Additionally, you need to learn to give your characters distinct voices and personalities which is a proxy of you also developing a well-honed sense of empathy in your own mind.  After all, all of the voices in a novel ultimately originate from one source:  You.  You are responsible for writing a believable hero and villain.  You need to always stay vigilant that everyone’s perspectives and motivations stay consistent and believable.

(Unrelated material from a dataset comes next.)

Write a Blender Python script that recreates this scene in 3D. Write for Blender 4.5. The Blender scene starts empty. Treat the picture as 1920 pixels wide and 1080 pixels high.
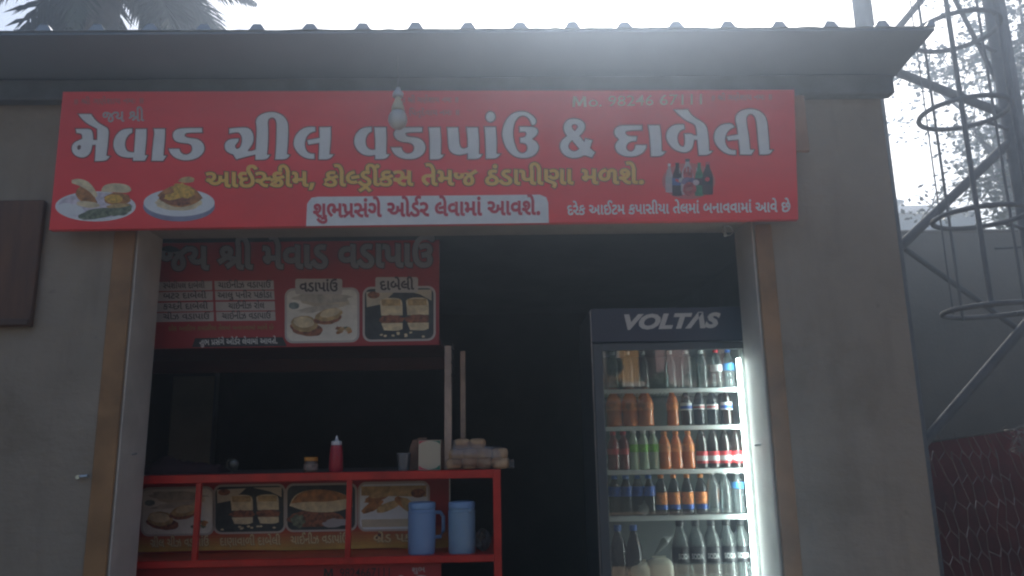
import bpy, math, random
import numpy as np
from mathutils import Vector
from mathutils.geometry import tessellate_polygon
random.seed(7)
SC = bpy.context.scene
COL = SC.collection
rad = math.radians

# ------------------------------------------------------------------ camera
F = 1420.0; PITCH, YAW, ROLL = rad(11.8), rad(1.3), rad(-1.0); CAMZ = 1.25
def basis(p, y, r):
    fw = np.array([math.sin(y)*math.cos(p), math.cos(y)*math.cos(p), math.sin(p)])
    rt = np.array([math.cos(y), -math.sin(y), 0.0]); up = np.cross(rt, fw)
    c, s = math.cos(r), math.sin(r)
    return c*rt+s*up, -s*rt+c*up, fw
RT, UP, FW = basis(PITCH, YAW, ROLL)
cam_d = bpy.data.cameras.new('camera'); cam = bpy.data.objects.new('camera', cam_d); COL.objects.link(cam)
cam_d.sensor_width = 36; cam_d.lens = 36*F/1920; cam_d.clip_end = 2000; cam_d.clip_start = 0.05
M3 = [[RT[i], UP[i], -FW[i]] for i in range(3)]
from mathutils import Matrix
cam.matrix_world = Matrix.Translation((0, 0, CAMZ)) @ Matrix(M3).to_4x4()
SC.camera = cam

# ------------------------------------------------------------------ sky, sun, exposure
SUN_EL, SUN_AZ = rad(40.5), rad(11)            # behind the shop, slightly to the right
w = bpy.data.worlds.new('World'); SC.world = w; w.use_nodes = True
nt = w.node_tree; bg = nt.nodes['Background']
sky = nt.nodes.new('ShaderNodeTexSky'); sky.sky_type = 'NISHITA'; sky.sun_disc = False
sky.sun_elevation = SUN_EL; sky.sun_rotation = SUN_AZ; sky.air_density = 1.2; sky.dust_density = 4.0; sky.ozone_density = 1.0
nt.links.new(sky.outputs[0], bg.inputs[0]); bg.inputs[1].default_value = 0.15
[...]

Finally, writing long-form fiction will also train you in the way of pacing a story.  Events in a story always need to be moving; the reader needs a reason to stay engaged.  Keeping a reader hooked and on the wagon for hundreds of pages is no easy task.  I’m certainly no expert but I follow one single axiom to guide my writing:  Is this something that I would personally read and enjoy?  In every day’s installment, I try to always include a passage, sequence, or turn of phrase that I personally chuckle at.  Generally, I hope what amuses me will also amuse others.  But honestly, I have no idea.

Next month, November, is the annual National Novel Writing Month and so I strongly suggest you start writing.  The world may or may not be eagerly awaiting your Next Great American Novel but if you commit and follow through with the endeavor, you will personally get a lot out of it.  I guarantee it.